I have never been particularly scared of death. Don’t get me wrong – I don’t want to die and when confronted with the prospect of immediate death I am scared. However, the actual idea of death, which is to say, no longer being a part of this life on earth, doesn’t upset me. I am not scared of death as an unknown. Perhaps it’s this lack of apprehension regarding death that has never made me feel the need to pursue religions that insist on making me feel better about what happens after we die, with notions of Heaven and Hell, salvation, etc.

Those ideas are all meant to fill a need: to comfort people and their fears about the great unknown, death. For instance, Christianity is a very ‘other-worldly’ religion. That is, this life is about guaranteeing salvation and a ticket into Heaven and eventually about being resurrected back into life. These concepts are all central to the purpose of Christianity and are meant to address a very basic and understandable human fear about death. The purpose of Christian ritual and belief, then, is aimed primarily at seeing these things through – in a manner of speaking, at preventing, or beating, death.

On the other hand is the Buddhist approach above. Life and death are both individual temporal states: they are times, or periods, and they each have an equal value as such. We are not meant to prize life and cling to it obsessively, insisting that it is all that matters. Yes, life should be valued, no doubt, but we should also embrace its fleeting nature, seeing existence not as our conscious self in time but as ourselves among everything else as existence.

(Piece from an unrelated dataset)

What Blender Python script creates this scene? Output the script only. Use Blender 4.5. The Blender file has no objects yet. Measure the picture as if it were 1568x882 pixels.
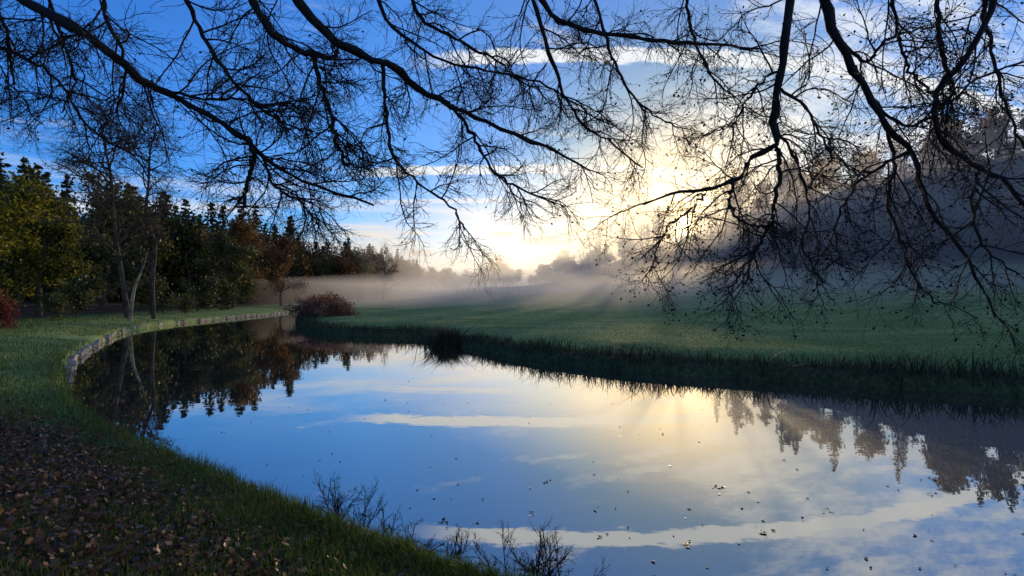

Did you read this week’s essay? Did you enjoy it? What do you think about when you read the quoted section above? What is your philosophy about life and death?

I have spoken in brief about a fraction of a concept in part of a paragraph in this essay. I recommend you read “The Issue at Hand” in Dogen’s Shobogenzo to begin getting the full effect. Then read it again. I read it three times before anything started to register.